> **Do this**
Reproduce, character for character, the lines below from the first through the one with "so.rotation_euler = sd.to_track_quat('Z', 'Y').to_euler();". Leave pictures out.

--- start Recorded data ---

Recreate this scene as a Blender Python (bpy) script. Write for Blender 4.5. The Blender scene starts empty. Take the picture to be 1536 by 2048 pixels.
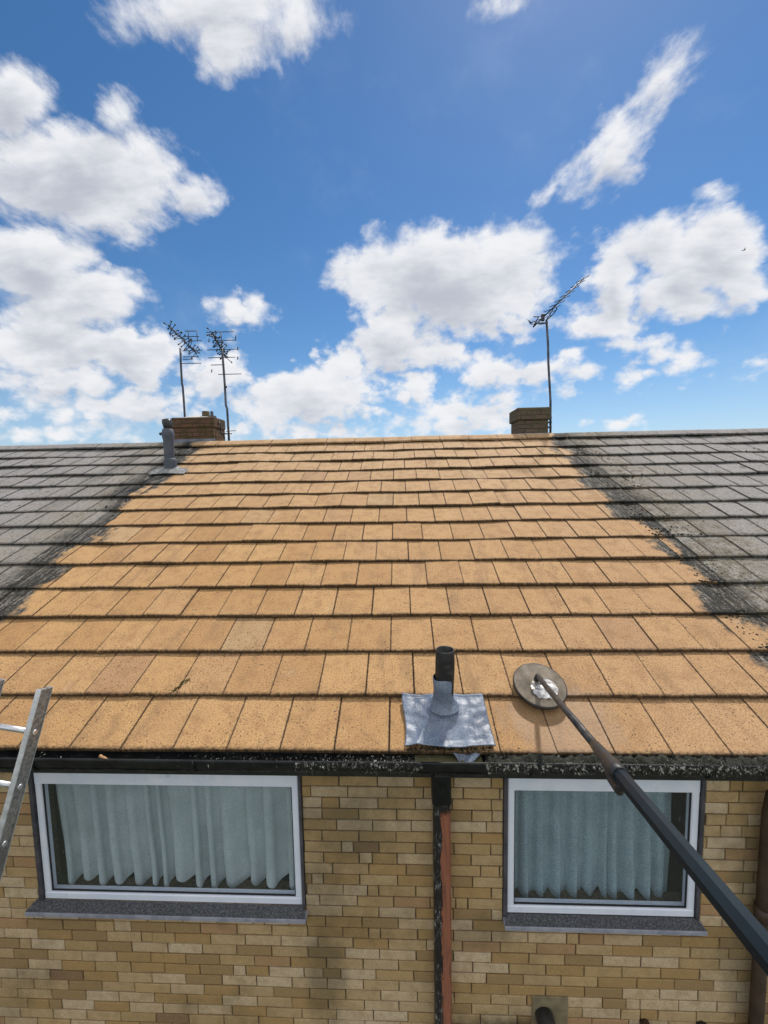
import bpy, math, random
from mathutils import Vector, Matrix, noise as mnoise
R_ = math.radians
rnd = random.Random(7)
SC = bpy.context.scene
COL = SC.collection

# ------------------------------------------------------------------ camera
F_PX, YAW, PITCH, ROLL = 794.06, -0.040876, -0.082809, -0.0189125
CX, CD, CH = 0.08144, 2.0346, 1.47026
PHI, GAUGE, TW = 0.446275, 0.33962, 0.30
cy, sy, cp, sp = math.cos(YAW), math.sin(YAW), math.cos(PITCH), math.sin(PITCH)
fw = Vector((sy*cp, cy*cp, sp)); rt = Vector((cy, -sy, 0)); up = rt.cross(fw)
cr, sr = math.cos(ROLL), math.sin(ROLL)
rt2 = rt*cr + up*sr; up2 = -rt*sr + up*cr
cam = bpy.data.cameras.new('camera'); co = bpy.data.objects.new('camera', cam); COL.objects.link(co)
cam.sensor_fit = 'VERTICAL'; cam.sensor_height = 36.0; cam.lens = 36.0*F_PX/2048.0
cam.clip_start = 0.05; cam.clip_end = 6000
M = Matrix((rt2, up2, -fw)).transposed().to_4x4(); M.translation = Vector((CX, -CD, CH))
co.matrix_world = M
SC.camera = co
SC.render.resolution_x = 768; SC.render.resolution_y = 1024

# ------------------------------------------------------------------ view
SC.view_settings.view_transform = 'Standard'; SC.view_settings.look = 'None'
SC.view_settings.exposure = 0.42; SC.view_settings.gamma = 1.0

# ------------------------------------------------------------------ sun and sky
SUN_EL, SUN_AZ = R_(57), R_(24)          # azimuth clockwise from +Y
sl = bpy.data.lights.new('sun', 'SUN'); sl.energy = 3.0; sl.angle = R_(3.2); sl.color = (1.0, 0.93, 0.84)
so = bpy.data.objects.new('sun', sl); COL.objects.link(so)
sd = Vector((math.sin(SUN_AZ)*math.cos(SUN_EL), math.cos(SUN_AZ)*math.cos(SUN_EL), math.sin(SUN_EL)))
so.rotation_euler = sd.to_track_quat('Z', 'Y').to_euler(); so.location = (3, 4, 12)

class NT:
    """small helper round a node tree"""
    def __init__(s, tree): s.t = tree; s.n = tree.nodes; s.l = tree.links
    def new(s, typ, **kw):
        n = s.n.new(typ)
        for k, v in kw.items(): setattr(n, k, v)
        return n
    def put(s, sock, v):
        if v is None: return
        if isinstance(v, bpy.types.NodeSocket): s.l.new(v, sock)
        else:
            if isinstance(v, (tuple, list)) and len(v) == 3 and sock.type == 'RGBA': v = (*v, 1)
            sock.default_value = v
    def math(s, op, a, b=None, c=None, clamp=False):
        n = s.new('ShaderNodeMath', operation=op, use_clamp=clamp)
        for i, v in enumerate((a, b, c)): s.put(n.inputs[i], v)
        return n.outputs[0]
    def vmath(s, op, a, b=None, scale=None, out=0):
        n = s.new('ShaderNodeVectorMath', operation=op)
        s.put(n.inputs[0], a); s.put(n.inputs[1], b)
        if scale is not None: s.put(n.inputs['Scale'], scale)
        return n.outputs[out]
    def vmath3(s, a, f, c):
        n = s.new('ShaderNodeVectorMath', operation='MULTIPLY_ADD')
        s.put(n.inputs[0], a); n.inputs[1].default_value = (f, f, f); s.put(n.inputs[2], c)
        return n.outputs[0]
    def mix(s, f, a, b, blend='MIX'):
        n = s.new('ShaderNodeMix', data_type='RGBA', blend_type=blend)
        s.put(n.inputs[0], f); s.put(n.inputs[6], a); s.put(n.inputs[7], b)
        return n.outputs[2]
    def noise(s, vec, scale, detail=4, rough=0.55, dist=0, out=0):
        n = s.new('ShaderNodeTexNoise'); s.put(n.inputs['Vector'], vec)
        n.inputs['Scale'].default_value = scale; n.inputs['Detail'].default_value = detail
        n.inputs['Roughness'].default_value = rough; n.inputs['Distortion'].default_value = dist
        return n.outputs[out]
    def voro(s, vec, scale, feature='F1', out=0, rand=1):
        n = s.new('ShaderNodeTexVoronoi', feature=feature); s.put(n.inputs['Vector'], vec)
        n.inputs['Scale'].default_value = scale; n.inputs['Randomness'].default_value = rand
        return n.outputs[out]
    def ramp(s, v, lo, hi, a=0.0, b=1.0, smooth=True):
        n = s.new('ShaderNodeMapRange', interpolation_type='SMOOTHSTEP' if smooth else 'LINEAR')
        s.put(n.inputs[0], v)
        for i, x in enumerate((lo, hi, a, b)): s.put(n.inputs[i+1], x)
        return n.outputs[0]
    def cramp(s, v, stops, interp='LINEAR'):
        n = s.new('ShaderNodeValToRGB'); n.color_ramp.interpolation = interp
        e = n.color_ramp.elements
        while len(e) < len(stops): e.new(0.5)
        for el, (p, c) in zip(e, stops): el.position = p; el.color = (*c, 1)
        s.put(n.inputs[0], v); return n.outputs[0]
    def sep(s, v):
        n = s.new('ShaderNodeSeparateXYZ'); s.put(n.inputs[0], v); return n.outputs
    def comb(s, x, y, z):
        n = s.new('ShaderNodeCombineXYZ'); s.put(n.inputs[0], x); s.put(n.inputs[1], y); s.put(n.inputs[2], z)
        return n.outputs[0]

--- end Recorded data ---

> **Response below**
Recreate this scene as a Blender Python (bpy) script. Write for Blender 4.5. The Blender scene starts empty. Take the picture to be 1536 by 2048 pixels.
import bpy, math, random
from mathutils import Vector, Matrix, noise as mnoise
R_ = math.radians
rnd = random.Random(7)
SC = bpy.context.scene
COL = SC.collection

# ------------------------------------------------------------------ camera
F_PX, YAW, PITCH, ROLL = 794.06, -0.040876, -0.082809, -0.0189125
CX, CD, CH = 0.08144, 2.0346, 1.47026
PHI, GAUGE, TW = 0.446275, 0.33962, 0.30
cy, sy, cp, sp = math.cos(YAW), math.sin(YAW), math.cos(PITCH), math.sin(PITCH)
fw = Vector((sy*cp, cy*cp, sp)); rt = Vector((cy, -sy, 0)); up = rt.cross(fw)
cr, sr = math.cos(ROLL), math.sin(ROLL)
rt2 = rt*cr + up*sr; up2 = -rt*sr + up*cr
cam = bpy.data.cameras.new('camera'); co = bpy.data.objects.new('camera', cam); COL.objects.link(co)
cam.sensor_fit = 'VERTICAL'; cam.sensor_height = 36.0; cam.lens = 36.0*F_PX/2048.0
cam.clip_start = 0.05; cam.clip_end = 6000
M = Matrix((rt2, up2, -fw)).transposed().to_4x4(); M.translation = Vector((CX, -CD, CH))
co.matrix_world = M
SC.camera = co
SC.render.resolution_x = 768; SC.render.resolution_y = 1024

# ------------------------------------------------------------------ view
SC.view_settings.view_transform = 'Standard'; SC.view_settings.look = 'None'
SC.view_settings.exposure = 0.42; SC.view_settings.gamma = 1.0

# ------------------------------------------------------------------ sun and sky
SUN_EL, SUN_AZ = R_(57), R_(24)          # azimuth clockwise from +Y
sl = bpy.data.lights.new('sun', 'SUN'); sl.energy = 3.0; sl.angle = R_(3.2); sl.color = (1.0, 0.93, 0.84)
so = bpy.data.objects.new('sun', sl); COL.objects.link(so)
sd = Vector((math.sin(SUN_AZ)*math.cos(SUN_EL), math.cos(SUN_AZ)*math.cos(SUN_EL), math.sin(SUN_EL)))
so.rotation_euler = sd.to_track_quat('Z', 'Y').to_euler(); so.location = (3, 4, 12)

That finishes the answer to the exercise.